In the last one, we touched on how the iPhone 14, which came out in 2022 powered by the A16 chip, still costs north of $400, while a brand-new iPad with the same chip is cheaper.
Tablets are often cheaper than smartphones despite using more material and, in many cases, similar hardware (such as the chip in the example above) due to a few key factors:
Market Priorities & Demand
Smartphones are in higher demand and are considered essential daily devices, so manufacturers invest more in R&D, design, and marketing, which raises costs.
Tablets, on the other hand, have a smaller market and are often seen as secondary devices, leading to lower pricing strategies to attract buyers.
Less Advanced Components
Even when tablets use the same chips as smartphones, they often use lower-cost displays, cameras, and build materials.
In the iPhone 14 vs. iPad A16 case, although they use the same chip, the one in the iPad has one fewer CPU and GPU core.
Smartphones prioritise high-end OLED displays, advanced cooling, multiple high-quality cameras, premium materials (e.g., glass, aluminium), and more compact engineering, all of which drive up costs.
Tablets, in contrast, often use cheaper LCD screens, plastic bodies, and lower-tier camera systems since they are not as camera-centric.
However, even when tablets use premium materials and good displays like the iPad, those other factors help keep prices down.
Fewer Features & Connectivity Options
Many tablets lack cellular connectivity (or offer it as an expensive add-on), reducing the cost of modems and antennas. Side note: This lack of a modem also helps explain why they have excellent battery life.
Tablets also tend to have fewer sensors (no proximity sensor, fewer accelerometers, no advanced facial recognition, etc.).
Battery & Cooling
Tablets have more space for larger batteries, reducing the need for expensive battery miniaturisation and advanced fast-charging technologies.
We don’t usually think about it, but one of the biggest cost drivers for smartphones comes from the challenge of shrinking computer components to fit into your pocket computer.
Tablets also have more space for passive cooling, eliminating the need for specialised cooling solutions like vapor chambers found in high-end smartphones.
When Samsung launched the Galaxy S25 Ultra, you saw how proud they were of their 40% larger vapour chamber, which helps keep the phone cool even when being pushed hard.
They don’t have to worry about that kind of work on their tablets, which have enough surface area to effectively shed heat without the need for special vapour chambers.
Longer Product Cycles & Less Innovation Pressure
Smartphones see annual refresh cycles with significant R&D investments in new technology (cameras, AI features, chip improvements).
Tablets have longer update cycles (Apple’s iPads and Samsung’s Galaxy Tabs don’t get refreshed as frequently), meaning lower R&D costs.
However, seeing as their phones are barely getting meaningful yearly updates, this argument is getting weaker by the day. Samsung has had pretty much the same camera hardware on its flagship phones for years.
Pricing Strategy & Margins
This one is infuriating, but it’s the truth.
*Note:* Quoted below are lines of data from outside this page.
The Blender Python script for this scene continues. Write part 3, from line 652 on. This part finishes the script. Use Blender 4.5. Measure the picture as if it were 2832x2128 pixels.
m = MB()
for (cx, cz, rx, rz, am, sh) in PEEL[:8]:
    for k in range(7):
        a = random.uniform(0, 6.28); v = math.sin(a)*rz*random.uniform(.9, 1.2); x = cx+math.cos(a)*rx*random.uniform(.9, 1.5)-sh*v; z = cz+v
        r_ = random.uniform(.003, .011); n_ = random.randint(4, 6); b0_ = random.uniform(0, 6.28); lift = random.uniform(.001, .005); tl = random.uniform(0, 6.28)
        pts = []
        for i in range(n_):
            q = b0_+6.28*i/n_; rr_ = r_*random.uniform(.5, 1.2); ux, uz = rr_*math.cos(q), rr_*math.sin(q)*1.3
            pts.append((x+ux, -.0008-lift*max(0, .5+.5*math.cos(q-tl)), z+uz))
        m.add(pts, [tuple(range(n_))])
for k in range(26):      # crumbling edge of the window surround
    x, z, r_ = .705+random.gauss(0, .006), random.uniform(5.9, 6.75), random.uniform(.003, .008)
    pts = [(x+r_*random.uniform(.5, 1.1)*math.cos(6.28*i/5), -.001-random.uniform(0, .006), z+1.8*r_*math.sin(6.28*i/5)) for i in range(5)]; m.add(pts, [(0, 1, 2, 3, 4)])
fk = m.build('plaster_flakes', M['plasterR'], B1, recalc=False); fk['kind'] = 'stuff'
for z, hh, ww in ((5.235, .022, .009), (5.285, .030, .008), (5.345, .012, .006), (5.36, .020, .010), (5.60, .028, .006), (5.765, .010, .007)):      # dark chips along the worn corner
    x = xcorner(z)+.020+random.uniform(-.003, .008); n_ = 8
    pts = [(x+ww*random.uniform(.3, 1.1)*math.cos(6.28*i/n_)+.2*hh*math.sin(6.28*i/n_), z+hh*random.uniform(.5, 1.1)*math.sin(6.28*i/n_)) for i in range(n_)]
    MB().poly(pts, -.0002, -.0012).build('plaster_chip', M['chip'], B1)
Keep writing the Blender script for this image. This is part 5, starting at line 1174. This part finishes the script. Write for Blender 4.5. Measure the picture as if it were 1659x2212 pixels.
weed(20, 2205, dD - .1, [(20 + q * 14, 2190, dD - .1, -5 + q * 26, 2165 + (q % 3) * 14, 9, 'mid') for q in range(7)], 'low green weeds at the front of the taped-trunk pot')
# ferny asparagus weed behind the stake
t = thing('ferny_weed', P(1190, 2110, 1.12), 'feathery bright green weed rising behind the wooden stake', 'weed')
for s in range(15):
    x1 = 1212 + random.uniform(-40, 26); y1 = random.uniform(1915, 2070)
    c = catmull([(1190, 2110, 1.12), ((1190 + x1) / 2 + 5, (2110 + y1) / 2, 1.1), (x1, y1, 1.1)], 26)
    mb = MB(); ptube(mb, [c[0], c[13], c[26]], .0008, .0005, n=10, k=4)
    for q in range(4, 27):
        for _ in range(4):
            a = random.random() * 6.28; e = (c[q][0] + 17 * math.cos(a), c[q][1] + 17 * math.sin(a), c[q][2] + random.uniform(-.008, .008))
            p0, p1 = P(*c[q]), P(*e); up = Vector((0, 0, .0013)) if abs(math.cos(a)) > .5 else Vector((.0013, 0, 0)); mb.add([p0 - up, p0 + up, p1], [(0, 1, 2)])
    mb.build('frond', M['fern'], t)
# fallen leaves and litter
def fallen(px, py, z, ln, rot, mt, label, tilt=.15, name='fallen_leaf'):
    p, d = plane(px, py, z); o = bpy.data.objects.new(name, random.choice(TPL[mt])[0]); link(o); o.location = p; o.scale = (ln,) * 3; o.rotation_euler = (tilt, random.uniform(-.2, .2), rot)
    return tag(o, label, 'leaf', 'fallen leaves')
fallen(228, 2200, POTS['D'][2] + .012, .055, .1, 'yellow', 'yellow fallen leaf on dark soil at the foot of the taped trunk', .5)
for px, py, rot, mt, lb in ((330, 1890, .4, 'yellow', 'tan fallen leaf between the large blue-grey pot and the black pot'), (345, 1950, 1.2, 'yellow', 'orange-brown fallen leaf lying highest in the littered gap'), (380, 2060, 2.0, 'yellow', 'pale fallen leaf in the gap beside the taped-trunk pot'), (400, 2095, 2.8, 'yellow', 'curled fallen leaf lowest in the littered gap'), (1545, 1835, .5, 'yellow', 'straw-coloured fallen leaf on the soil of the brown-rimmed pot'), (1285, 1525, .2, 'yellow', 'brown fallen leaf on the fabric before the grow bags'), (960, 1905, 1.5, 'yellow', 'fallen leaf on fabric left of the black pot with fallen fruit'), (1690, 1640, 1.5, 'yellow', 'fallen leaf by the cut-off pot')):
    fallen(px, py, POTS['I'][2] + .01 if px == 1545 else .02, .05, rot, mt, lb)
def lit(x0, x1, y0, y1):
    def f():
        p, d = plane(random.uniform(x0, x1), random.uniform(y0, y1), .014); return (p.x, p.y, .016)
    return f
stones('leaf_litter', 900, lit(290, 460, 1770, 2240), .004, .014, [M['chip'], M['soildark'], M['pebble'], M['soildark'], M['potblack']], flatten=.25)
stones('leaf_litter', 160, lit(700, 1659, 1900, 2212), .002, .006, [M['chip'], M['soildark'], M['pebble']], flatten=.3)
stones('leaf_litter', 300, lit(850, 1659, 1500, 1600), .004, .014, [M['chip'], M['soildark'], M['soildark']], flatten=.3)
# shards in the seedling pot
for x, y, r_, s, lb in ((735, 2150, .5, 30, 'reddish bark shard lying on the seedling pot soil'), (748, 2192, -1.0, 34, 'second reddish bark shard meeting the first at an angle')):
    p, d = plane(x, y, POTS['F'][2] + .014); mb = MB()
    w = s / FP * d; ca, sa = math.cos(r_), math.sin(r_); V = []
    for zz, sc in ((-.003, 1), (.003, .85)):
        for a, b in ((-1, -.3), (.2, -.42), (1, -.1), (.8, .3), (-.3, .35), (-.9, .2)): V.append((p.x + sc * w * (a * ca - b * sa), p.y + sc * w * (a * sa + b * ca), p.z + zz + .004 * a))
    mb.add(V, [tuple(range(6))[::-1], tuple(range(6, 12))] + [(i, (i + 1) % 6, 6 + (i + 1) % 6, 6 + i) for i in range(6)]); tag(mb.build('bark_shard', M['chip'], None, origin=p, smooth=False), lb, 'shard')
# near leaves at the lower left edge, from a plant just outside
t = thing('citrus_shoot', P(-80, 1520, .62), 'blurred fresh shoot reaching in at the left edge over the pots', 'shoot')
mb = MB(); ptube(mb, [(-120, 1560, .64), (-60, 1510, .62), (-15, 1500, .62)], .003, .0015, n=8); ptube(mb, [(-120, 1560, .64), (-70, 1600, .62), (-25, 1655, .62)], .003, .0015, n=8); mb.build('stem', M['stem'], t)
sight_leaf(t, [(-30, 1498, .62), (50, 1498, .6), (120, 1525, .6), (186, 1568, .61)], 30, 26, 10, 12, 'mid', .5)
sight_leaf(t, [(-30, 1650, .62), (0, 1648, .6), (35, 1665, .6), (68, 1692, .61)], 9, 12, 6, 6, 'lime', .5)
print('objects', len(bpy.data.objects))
High-end smartphones have a huge profit margin because manufacturers know people are willing to pay more for flagship phones.
Tablets are priced more competitively, especially in the mid-range and budget segments, making them more affordable. If the demand for tablets grew, prices would rise too. And here we thought those supply and demand curves were just theoretical.
Economies of Scale
The smartphone market is much larger, but each model requires more refined manufacturing processes.
So, although you would expect the costs to be lower per device for smartphones because the fixed costs are shared among more devices, the more intricate manufacturing process has something to say about that.
When you also consider that tablets often reuse older components and have less pressure to stay cutting-edge, you find that it allows manufacturers to keep costs low.
Crazy, isn’t it?
Even though tablets use more material, the lack of premium components (e.g., flagship-tier cameras, compact miniaturisation, high-end displays, and modems) makes them cheaper to produce.
Smartphones are high-demand, high-margin devices that are designed and priced accordingly.